Tuesday, August 5, 2008

The Beginning

I was welcomed into Salamanca by my 75 year- old host mother, Francisca. Nutty and young at heart, Mama Espanola led me through the rules of the house in a kind, yet firm manner, making sure I understand that I´m not allowed in the kitchen, I´m allowed 1 shower a day, and for reasons that I couldn´t translate and didn´t bother to probe into, that I must open the window blind in my room before leaving the house in the morning. Fair enough. Luckily, as she ademently expained to me, ME has a passion for cooking and I was promptly served homemade croquettes and cabage/ potato/ red sauce dish at 9 sharp. With flan for desert (packaged, but flan none the less). A great Spanish meal to welcome me. Then we were off for a walk to Plaza Mayor, but not before ME changed into her evening outfit and draped herself in gold jewellery. A ¨¡Que bonita!¨ earned me a giration of the hands and 2 kisses. Through her endless talking, I grew to appreciate my ME. She is a gossiping, joyous, nosy dancer.

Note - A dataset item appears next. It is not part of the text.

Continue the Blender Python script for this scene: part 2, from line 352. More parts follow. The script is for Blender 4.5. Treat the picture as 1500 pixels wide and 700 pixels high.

Dances Friday, Saturday, and Sunday- this she made clear to inform me that I will be eating dinner alone these nights while she swats away grandpas on the dance floor. One of whom we purposely walked through the park to spy on. Fair enough. ME is changing my views of old Spanish woman for the better. This is a women you would expect to be sitting on the plaza bench, happy for the sun and fresh air, in one of the rows of old women I often see and try to sneak pictures of here in Spain. But ME is no sitter, she is a dancer.